Records contained in a dataset

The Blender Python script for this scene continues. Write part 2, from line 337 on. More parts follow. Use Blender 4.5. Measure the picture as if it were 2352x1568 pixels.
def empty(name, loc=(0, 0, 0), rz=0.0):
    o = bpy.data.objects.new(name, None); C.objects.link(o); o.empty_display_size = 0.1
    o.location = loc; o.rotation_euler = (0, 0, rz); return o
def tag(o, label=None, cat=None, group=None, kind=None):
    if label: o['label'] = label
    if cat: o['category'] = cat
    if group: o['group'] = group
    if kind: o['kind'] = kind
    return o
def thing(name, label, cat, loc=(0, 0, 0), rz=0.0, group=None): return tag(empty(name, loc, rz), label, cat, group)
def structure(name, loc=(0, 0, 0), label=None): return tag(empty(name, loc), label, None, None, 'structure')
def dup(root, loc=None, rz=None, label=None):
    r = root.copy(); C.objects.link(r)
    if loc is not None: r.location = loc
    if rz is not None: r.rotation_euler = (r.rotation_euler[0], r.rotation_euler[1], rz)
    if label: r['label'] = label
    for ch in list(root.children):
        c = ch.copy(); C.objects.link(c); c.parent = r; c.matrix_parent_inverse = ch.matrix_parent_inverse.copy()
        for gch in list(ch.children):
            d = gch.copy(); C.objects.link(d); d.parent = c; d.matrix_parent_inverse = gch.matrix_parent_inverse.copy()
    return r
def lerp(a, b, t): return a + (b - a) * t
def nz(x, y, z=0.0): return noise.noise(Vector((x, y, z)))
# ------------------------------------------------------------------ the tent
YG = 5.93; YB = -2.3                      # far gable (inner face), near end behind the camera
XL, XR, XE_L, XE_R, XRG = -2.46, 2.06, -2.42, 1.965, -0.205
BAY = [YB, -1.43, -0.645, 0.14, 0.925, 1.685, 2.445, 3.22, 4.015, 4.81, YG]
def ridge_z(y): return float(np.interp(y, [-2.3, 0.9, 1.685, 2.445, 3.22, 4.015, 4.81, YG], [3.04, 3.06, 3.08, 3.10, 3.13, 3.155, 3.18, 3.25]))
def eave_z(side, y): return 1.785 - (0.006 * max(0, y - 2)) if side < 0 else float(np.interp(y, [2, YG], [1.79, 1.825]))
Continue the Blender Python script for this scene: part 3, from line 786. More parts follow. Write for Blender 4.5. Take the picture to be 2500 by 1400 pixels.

• WHAT TO WORK ON:
Each entry above is to be quoted exactly.

• WRITTEN RESPONSE:
The Blender Python script for this scene continues. Write part 2, from line 337 on. More parts follow. Use Blender 4.5. Measure the picture as if it were 2352x1568 pixels.
def empty(name, loc=(0, 0, 0), rz=0.0):
    o = bpy.data.objects.new(name, None); C.objects.link(o); o.empty_display_size = 0.1
    o.location = loc; o.rotation_euler = (0, 0, rz); return o
def tag(o, label=None, cat=None, group=None, kind=None):
    if label: o['label'] = label
    if cat: o['category'] = cat
    if group: o['group'] = group
    if kind: o['kind'] = kind
    return o
def thing(name, label, cat, loc=(0, 0, 0), rz=0.0, group=None): return tag(empty(name, loc, rz), label, cat, group)
def structure(name, loc=(0, 0, 0), label=None): return tag(empty(name, loc), label, None, None, 'structure')
def dup(root, loc=None, rz=None, label=None):
    r = root.copy(); C.objects.link(r)
    if loc is not None: r.location = loc
    if rz is not None: r.rotation_euler = (r.rotation_euler[0], r.rotation_euler[1], rz)
    if label: r['label'] = label
    for ch in list(root.children):
        c = ch.copy(); C.objects.link(c); c.parent = r; c.matrix_parent_inverse = ch.matrix_parent_inverse.copy()
        for gch in list(ch.children):
            d = gch.copy(); C.objects.link(d); d.parent = c; d.matrix_parent_inverse = gch.matrix_parent_inverse.copy()
    return r
def lerp(a, b, t): return a + (b - a) * t
def nz(x, y, z=0.0): return noise.noise(Vector((x, y, z)))
# ------------------------------------------------------------------ the tent
YG = 5.93; YB = -2.3                      # far gable (inner face), near end behind the camera
XL, XR, XE_L, XE_R, XRG = -2.46, 2.06, -2.42, 1.965, -0.205
BAY = [YB, -1.43, -0.645, 0.14, 0.925, 1.685, 2.445, 3.22, 4.015, 4.81, YG]
def ridge_z(y): return float(np.interp(y, [-2.3, 0.9, 1.685, 2.445, 3.22, 4.015, 4.81, YG], [3.04, 3.06, 3.08, 3.10, 3.13, 3.155, 3.18, 3.25]))
def eave_z(side, y): return 1.785 - (0.006 * max(0, y - 2)) if side < 0 else float(np.interp(y, [2, YG], [1.79, 1.825]))
Continue the Blender Python script for this scene: part 3, from line 786. More parts follow. Write for Blender 4.5. Take the picture to be 2500 by 1400 pixels.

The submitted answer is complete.